O discurso de indignação com as escolhas políticas dos emigrantes torna-se ainda mais saliente quando comparado com o silêncio ou as frases devidamente seleccionadas com pinças sobre a imigração. Quase 800 mil estrangeiros vivem em Portugal. Há dez anos eram cerca de 400 mil. São jovens: seis em cada dez têm entre 15 e 44 anos. Portugal é o 7.º país da UE a receber mais imigrantes   e é também o país da Europa com mais emigração. Em 20 anos, 15% da população emigrou.  Desde a chegada dos retornados a Portugal que não se assistia a uma alteração da população desta dimensão. Estima-se que entre Julho de 1974 e 1976 mais de meio milhão de portugueses tenha chegado a Portugal proveniente dos territórios africanos. A sua integração na sociedade portuguesa é apresentada como um sucesso. Vão os actuais imigrantes repetir o modelo de sucesso da integração dos retornados nos anos 70?

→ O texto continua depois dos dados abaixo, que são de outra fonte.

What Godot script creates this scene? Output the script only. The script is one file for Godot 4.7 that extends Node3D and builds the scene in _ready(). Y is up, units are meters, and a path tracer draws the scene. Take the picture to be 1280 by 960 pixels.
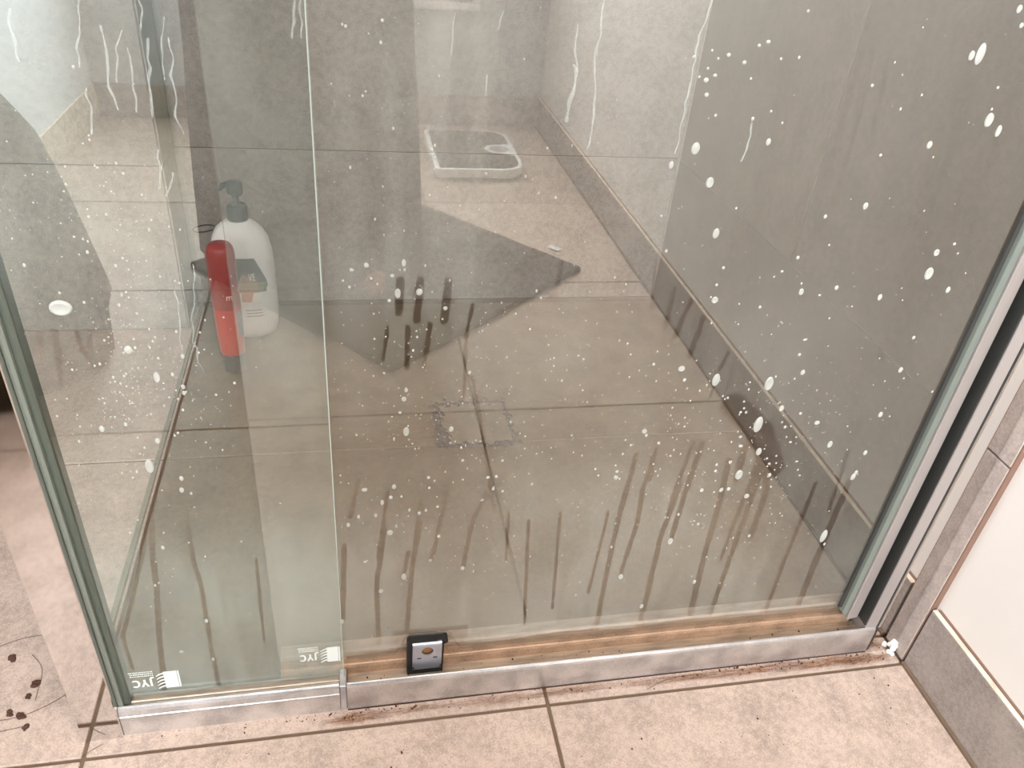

Antes que alguém responda a esta pergunta recordo duas coisas que creio determinantes para o sucesso dessa integração: os retornados espalharam-se por todo o território não constituindo comunidades; falavam português e embora muitos deles nunca tivessem vindo a Portugal tinham quando aqui chegavam uma matriz escolar, religiosa e cultural comuns.